As mentioned, parts of China’s strategy closely mirror that of the United States’. Many financial institutions in the United States, and even multiple departments of the government, are already employing the technology in very similar means, but with the greatest focus on being able to “securely store and process data.” As the hacking of Equifax in 2017 has shown, data breaches have massive financial and social consequences for both companies and customers alike, and methods to secure such data would be crucial for the success of large-scale business. Thus, it is of no surprise that both public and private bodies across the world are beginning to adopt blockchain-based strategies. The only difference with China is the extent to which such adoption is integrated into the state’s legal framework.
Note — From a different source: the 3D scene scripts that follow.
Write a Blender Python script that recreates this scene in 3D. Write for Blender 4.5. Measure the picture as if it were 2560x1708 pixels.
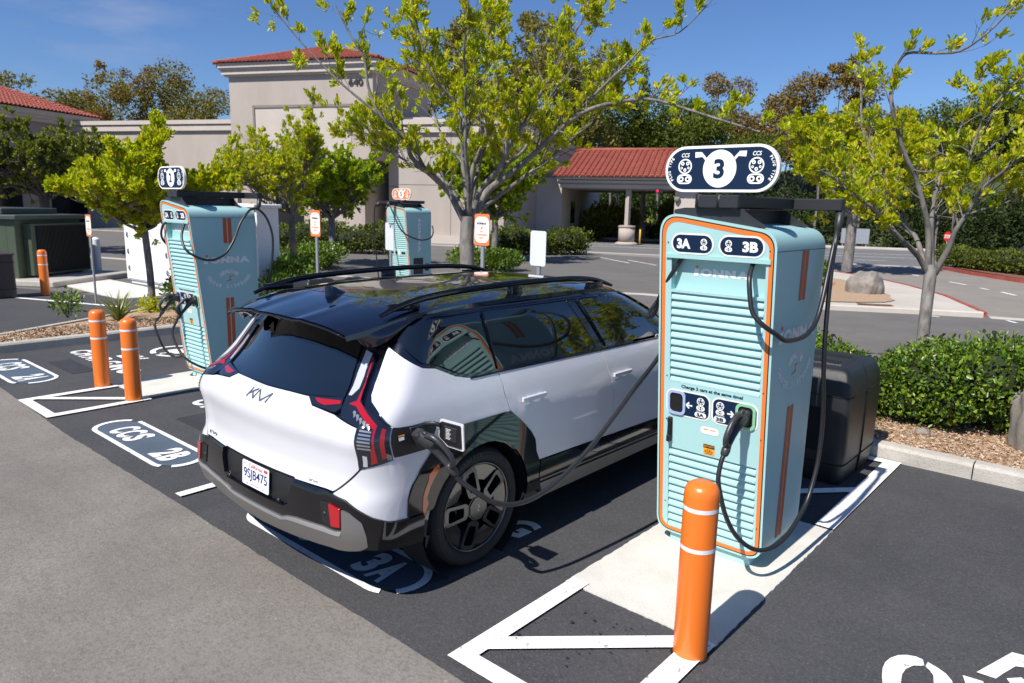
import bpy, bmesh, math, random
import numpy as np
from mathutils import Vector, Matrix
C = bpy.context.scene.collection
for o in list(bpy.data.objects): bpy.data.objects.remove(o)
R = math.radians
random.seed(7); rng = np.random.default_rng(11)

# ---------------------------------------------------------------- camera, sky, sun, exposure
yaw, pit, rol = 0.71336381, 0.1859697, 0.02349807
fwd = Vector((-math.sin(yaw)*math.cos(pit), math.cos(yaw)*math.cos(pit), -math.sin(pit)))
rt = Vector((math.cos(yaw), math.sin(yaw), 0)); up = rt.cross(fwd)
r2 = rt*math.cos(rol)+up*math.sin(rol); u2 = up*math.cos(rol)-rt*math.sin(rol)
cam = bpy.data.cameras.new('camera'); camo = bpy.data.objects.new('camera', cam); C.objects.link(camo)
mw = Matrix((r2, u2, -fwd)).transposed().to_4x4(); mw.translation = Vector((0, 0, 2.28)); camo.matrix_world = mw
cam.sensor_width = 36; cam.lens = 1796.225/2560*36; cam.clip_end = 3000; cam.clip_start = .05
cam.dof.use_dof = True; cam.dof.focus_distance = 4.9; cam.dof.aperture_fstop = 3.6
bpy.context.scene.camera = camo
sc = bpy.context.scene
sc.view_settings.view_transform = 'Standard'; sc.view_settings.look = 'None'; sc.view_settings.gamma = 1
sc.view_settings.exposure = 0.42
SUN_EL = R(50.5); SUN_ROT = R(180)
w = bpy.data.worlds.new('World'); sc.world = w; w.use_nodes = True
nt = w.node_tree; nt.nodes.clear()
out = nt.nodes.new('ShaderNodeOutputWorld'); bg = nt.nodes.new('ShaderNodeBackground')
sky = nt.nodes.new('ShaderNodeTexSky'); sky.sky_type = 'NISHITA'; sky.sun_disc = False
sky.sun_elevation = SUN_EL; sky.sun_rotation = SUN_ROT; sky.air_density = 1.0; sky.dust_density = 0.15; sky.ozone_density = 6.0; sky.altitude = 50
tc = nt.nodes.new('ShaderNodeTexCoord'); mp = nt.nodes.new('ShaderNodeMapping'); mp.inputs['Scale'].default_value = (3.2, 3.2, 13)
nz = nt.nodes.new('ShaderNodeTexNoise'); nz.inputs['Scale'].default_value = 1.9; nz.inputs['Detail'].default_value = 6; nz.inputs['Roughness'].default_value = .58
rp = nt.nodes.new('ShaderNodeValToRGB'); rp.color_ramp.elements[0].position = .5; rp.color_ramp.elements[1].position = .74
# thin wisps, only in one part of the sky (as seen over the left wing of the building)
dt = nt.nodes.new('ShaderNodeVectorMath'); dt.operation = 'DOT_PRODUCT'; dt.inputs[1].default_value = Vector((-.905, .325, .265)).normalized()
mr = nt.nodes.new('ShaderNodeMapRange'); mr.inputs[1].default_value = .986; mr.inputs[2].default_value = .9985
mu = nt.nodes.new('ShaderNodeMath'); mu.operation = 'MULTIPLY'; mu2 = nt.nodes.new('ShaderNodeMath'); mu2.operation = 'MULTIPLY'; mu2.inputs[1].default_value = .30
mx = nt.nodes.new('ShaderNodeMix'); mx.data_type = 'RGBA'; mx.inputs['B'].default_value = (7.0, 6.1, 6.3, 1)
L = nt.links.new
L(tc.outputs['Generated'], mp.inputs['Vector']); L(mp.outputs[0], nz.inputs['Vector']); L(nz.outputs['Fac'], rp.inputs[0])
L(tc.outputs['Generated'], dt.inputs[0]); L(dt.outputs['Value'], mr.inputs[0]); L(rp.outputs[0], mu.inputs[0]); L(mr.outputs[0], mu.inputs[1])
L(mu.outputs[0], mu2.inputs[0]); L(mu2.outputs[0], mx.inputs['Factor']); L(sky.outputs[0], mx.inputs['A']); L(mx.outputs['Result'], bg.inputs['Color'])
tn = nt.nodes.new('ShaderNodeMix'); tn.data_type = 'RGBA'; tn.blend_type = 'MULTIPLY'; tn.inputs['Factor'].default_value = 1; tn.inputs['B'].default_value = (.80, .93, 1.16, 1)
L(mx.outputs['Result'], tn.inputs['A']); L(tn.outputs['Result'], bg.inputs['Color'])
bg.inputs['Strength'].default_value = 0.072; L(bg.outputs[0], out.inputs['Surface'])
sl = bpy.data.lights.new('sun', 'SUN'); sl.energy = 4.8; sl.angle = R(.53); sl.color = (1, .955, .89)
so = bpy.data.objects.new('sun', sl); C.objects.link(so)
sd = Vector((-0.01, -math.cos(SUN_EL), math.sin(SUN_EL)))
so.rotation_euler = sd.to_track_quat('Z', 'Y').to_euler(); so.location = (0, -20, 30)

# ---------------------------------------------------------------- materials
def mat(name, col, rough=.5, metal=0., coat=0., var=0., vscale=4., bump=0., bscale=60., spec=.5, stretch=None, col2=None, trans=0., detail=5., emit=None, specks=None, coatr=.03):
    m = bpy.data.materials.new(name); m.use_nodes = True; n = m.node_tree; b = n.nodes['Principled BSDF']
    b.inputs['Base Color'].default_value = (*col, 1); b.inputs['Roughness'].default_value = rough; b.inputs['Metallic'].default_value = metal
    b.inputs['Coat Weight'].default_value = coat; b.inputs['Coat Roughness'].default_value = coatr; b.inputs['Specular IOR Level'].default_value = spec
    if emit: b.inputs['Emission Color'].default_value = (*emit[:3], 1); b.inputs['Emission Strength'].default_value = emit[3]
    co = n.nodes.new('ShaderNodeTexCoord'); src = co.outputs['Object']
    if stretch:
        mpp = n.nodes.new('ShaderNodeMapping'); mpp.inputs['Scale'].default_value = stretch; n.links.new(src, mpp.inputs[0]); src = mpp.outputs[0]
    cur = None
    if var > 0 or col2:
        t = n.nodes.new('ShaderNodeTexNoise'); t.inputs['Scale'].default_value = vscale; t.inputs['Detail'].default_value = detail; t.inputs['Roughness'].default_value = .6; n.links.new(src, t.inputs['Vector'])
        r = n.nodes.new('ShaderNodeValToRGB'); r.color_ramp.elements[0].position = .3; r.color_ramp.elements[1].position = .7
        c2 = col2 if col2 else tuple(min(1, c*(1+var)) for c in col); c1 = col if col2 else tuple(c*(1-var) for c in col)
        r.color_ramp.elements[0].color = (*c1, 1); r.color_ramp.elements[1].color = (*c2, 1)
        n.links.new(t.outputs['Fac'], r.inputs[0]); cur = r.outputs[0]
    if specks:
        sc_, amt, c3 = specks
        v = n.nodes.new('ShaderNodeTexNoise'); v.inputs['Scale'].default_value = sc_; v.inputs['Detail'].default_value = 2; n.links.new(src, v.inputs['Vector'])
        q = n.nodes.new('ShaderNodeMapRange'); q.inputs[1].default_value = .5; q.inputs[2].default_value = .72; q.inputs[4].default_value = amt; n.links.new(v.outputs['Fac'], q.inputs[0])
        x = n.nodes.new('ShaderNodeMix'); x.data_type = 'RGBA'; x.inputs['B'].default_value = (*c3, 1); n.links.new(q.outputs[0], x.inputs['Factor'])
        if cur: n.links.new(cur, x.inputs['A'])
        else: x.inputs['A'].default_value = (*col, 1)
        cur = x.outputs['Result']
    if cur: n.links.new(cur, b.inputs['Base Color'])
    if bump > 0:
        t = n.nodes.new('ShaderNodeTexNoise'); t.inputs['Scale'].default_value = bscale; t.inputs['Detail'].default_value = 4; n.links.new(src, t.inputs['Vector'])
        bp = n.nodes.new('ShaderNodeBump'); bp.inputs['Strength'].default_value = bump; bp.inputs['Distance'].default_value = .01
        n.links.new(t.outputs['Fac'], bp.inputs['Height']); n.links.new(bp.outputs[0], b.inputs['Normal'])
    return m
def leafmat(name, cols, trans=.35, rough=.45, tint=(1.25, 1.25, .45)):
    """per-leaf colour: every leaf is its own mesh island"""
    m = bpy.data.materials.new(name); m.use_nodes = True; n = m.node_tree; b = n.nodes['Principled BSDF']; o = n.nodes['Material Output']
    g = n.nodes.new('ShaderNodeNewGeometry'); r = n.nodes.new('ShaderNodeValToRGB'); e = r.color_ramp.elements
    k = len(cols)
    e[0].position = 0; e[0].color = (*cols[0], 1); e[1].position = 1; e[1].color = (*cols[-1], 1)
    for i in range(1, k-1): q = e.new(i/(k-1)); q.color = (*cols[i], 1)
    n.links.new(g.outputs['Random Per Island'], r.inputs[0]); n.links.new(r.outputs[0], b.inputs['Base Color'])
    b.inputs['Roughness'].default_value = rough; b.inputs['Specular IOR Level'].default_value = .5 if rough < .5 else .12
    t = n.nodes.new('ShaderNodeBsdfTranslucent'); mxx = n.nodes.new('ShaderNodeMixShader'); mxx.inputs[0].default_value = trans
    cm = n.nodes.new('ShaderNodeMix'); cm.data_type = 'RGBA'; cm.blend_type = 'MULTIPLY'; cm.inputs['Factor'].default_value = 1; cm.inputs['B'].default_value = (*tint, 1)
    n.links.new(r.outputs[0], cm.inputs['A']); n.links.new(cm.outputs['Result'], t.inputs['Color'])
    n.links.new(b.outputs[0], mxx.inputs[1]); n.links.new(t.outputs[0], mxx.inputs[2]); n.links.new(mxx.outputs[0], o.inputs['Surface'])
    return m
def asphalt(name, c1, c2, c3, patch=.5):
    """aggregate-speckled asphalt with soft wear and a few fine streaks"""
    m = bpy.data.materials.new(name); m.use_nodes = True; n = m.node_tree; b = n.nodes['Principled BSDF']
    co = n.nodes.new('ShaderNodeTexCoord')
    def noise(scale, det, rough=.6, st=None):
        src = co.outputs['Object']
        if st: q = n.nodes.new('ShaderNodeMapping'); q.inputs['Scale'].default_value = st; q.inputs['Rotation'].default_value = (0, 0, .25); n.links.new(src, q.inputs[0]); src = q.outputs[0]
        t = n.nodes.new('ShaderNodeTexNoise'); t.inputs['Scale'].default_value = scale; t.inputs['Detail'].default_value = det; t.inputs['Roughness'].default_value = rough; n.links.new(src, t.inputs['Vector']); return t.outputs['Fac']
    def rng_(f, a, bb, lo=0., hi=1.):
        q = n.nodes.new('ShaderNodeMapRange'); q.inputs[1].default_value = a; q.inputs[2].default_value = bb; q.inputs[3].default_value = lo; q.inputs[4].default_value = hi; n.links.new(f, q.inputs[0]); return q.outputs[0]
    def mixc(f, A, Bc):
        x = n.nodes.new('ShaderNodeMix'); x.data_type = 'RGBA'; n.links.new(f, x.inputs['Factor'])
        if isinstance(A, tuple): x.inputs['A'].default_value = (*A, 1)
        else: n.links.new(A, x.inputs['A'])
        if isinstance(Bc, tuple): x.inputs['B'].default_value = (*Bc, 1)
        else: n.links.new(Bc, x.inputs['B'])
        return x.outputs['Result']
    base = mixc(rng_(noise(.9, 6, .65), .36, .66), c1, c2)
    base = mixc(rng_(noise(.5, 5, .7, (1, 5, 1)), .5, .75, 0, patch), base, tuple(c*.72 for c in c1))
    base = mixc(rng_(noise(55, 3), .45, .62, 0, .45), base, tuple(c*.5 for c in c1))
    base = mixc(rng_(noise(110, 2), .55, .68, 0, .55), base, c3)
    base = mixc(rng_(noise(38, 2), .68, .78, 0, .45), base, tuple(min(1, c*1.3) for c in c3))
    base = mixc(rng_(noise(.28, 3, .5), .45, .7, 0, .30), base, tuple(c*.78 for c in c1))
    base = mixc(rng_(noise(1.7, 4, .6, (1, .25, 1)), .60, .74, 0, .28), base, tuple(c*.6 for c in c1))
    base = mixc(rng_(noise(5.3, 6, .75), .66, .74, 0, .3), base, tuple(c*.35 for c in c1))
    n.links.new(base, b.inputs['Base Color']); b.inputs['Roughness'].default_value = .85; b.inputs['Specular IOR Level'].default_value = .3
    bp = n.nodes.new('ShaderNodeBump'); bp.inputs['Strength'].default_value = .7; bp.inputs['Distance'].default_value = .006
    n.links.new(noise(75, 4), bp.inputs['Height']); n.links.new(bp.outputs[0], b.inputs['Normal'])
    return m
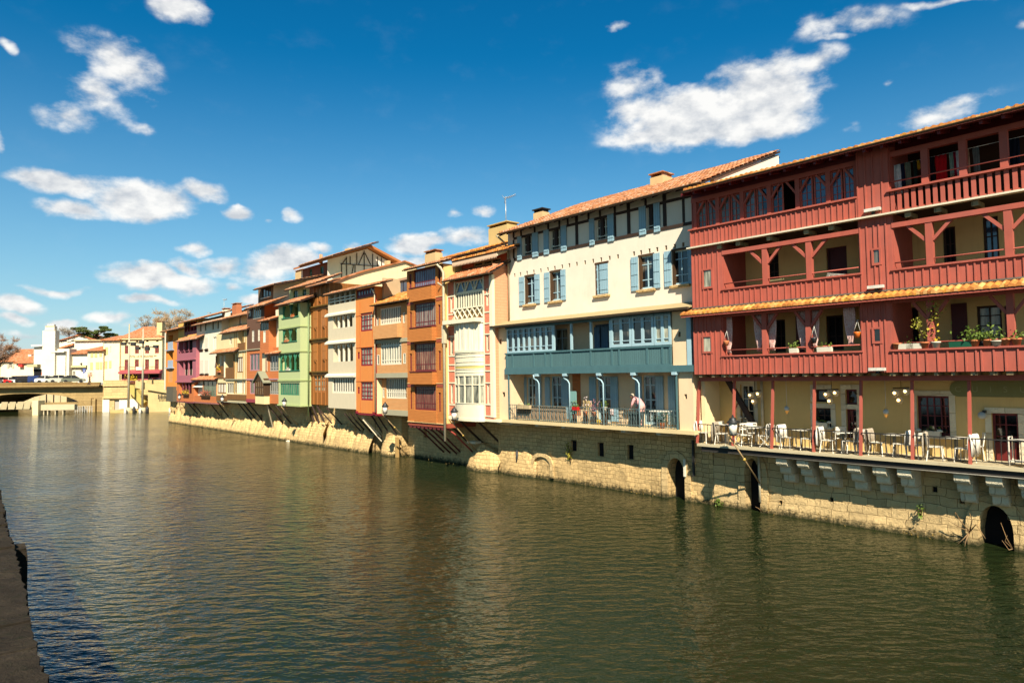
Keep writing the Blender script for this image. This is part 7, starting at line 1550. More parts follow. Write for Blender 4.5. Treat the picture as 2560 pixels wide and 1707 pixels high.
# sill lamps and planters, pendant and wall lamps
slab_lamp = Thing('sill_lamp', 'x', 'lamp', ROW, 0, 0, 0, 'small lamps on the terrace window sills'); slab_lamp.part('lamp_shade', MB().lathe([(.10, .15), (.085, .2), (.03, .24)], (0, 0, 0), 12), WHITEP); slab_lamp.part('lamp_foot', MB().lathe([(.05, 0), (.015, .03), (.015, .15)], (0, 0, 0), 8), WHITEP)
for i, (x, y, lab) in enumerate(((1852, 1055, 'white lamp at the left of the tall window sill'), (1868, 1056, 'white lamp in the middle of the tall window sill'), (2040, 1068, 'dome lamp left of the white planter on the stone window sill'), (2073, 1070, 'dome lamp right of the white planter on the stone window sill'), (2297, 1090, 'dome lamp at the left of the big red window sill'), (2350, 1093, 'dome lamp right of the planter on the big red window sill'))):
    q = op['tall' if i < 2 else 'mid' if i < 4 else 'big']; u = ROW.P(x, y, VW+.06)[0]; loc = ROW.W(u, VW+.06, q[2])
    if i == 0: slab_lamp.e.location = loc; slab_lamp.e['label'] = lab
    else: dup(slab_lamp.e, loc, ang0, lab)
def planter(x, y, w, lab, v, z, m, leafm=None, h=.17, n=60, spread=.1, tall=.16, name='planter', cat='planter', group='planters on the terrace sills', fr=ROW, size=.05):
    u = fr.P(x, y, v)[0]; t = Thing(name, lab, cat, fr, u, v, z, group)
    t.part('pot', MB().vprism([(v-.07, z), (v+.07, z), (v+.09, z+h), (v-.09, z+h)], u-w/2, u+w/2), m)
    if leafm:
        lf = MB()
        for i in range(n): lf.leaf((u+random.uniform(-w/2, w/2), v+random.gauss(0, spread*.5), z+h+abs(random.gauss(0, tall*.6))), size)
        t.part('foliage', lf, leafm)
    return t
LEAF = leafy('pot_leaves', (66, 96, 30), (132, 150, 60)); LEAFY2 = leafy('yellow_leaves', (196, 160, 30), (236, 196, 60)); TERRA = paint('terracotta', (206, 124, 74), .8, .12); WPOT = paint('white_pot', (236, 228, 206), .6, .06)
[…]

Ultimately, China’s welcome of blockchain isn’t exactly with open arms, as it stands in the foreground of a blatant distrust of cryptocurrency, but blockchain’s significance to the Chinese state is undoubtedly growing. Their current use of blockchain touches on everything from legal evidence and punitive supervision to data security for the state’s financial bodies, and as its technological development continues, its potential for the Chinese government will only increase. But with technology as new as blockchain and the unexplored nature of legal integration, we are left to wonder exactly what precedent China plans to set.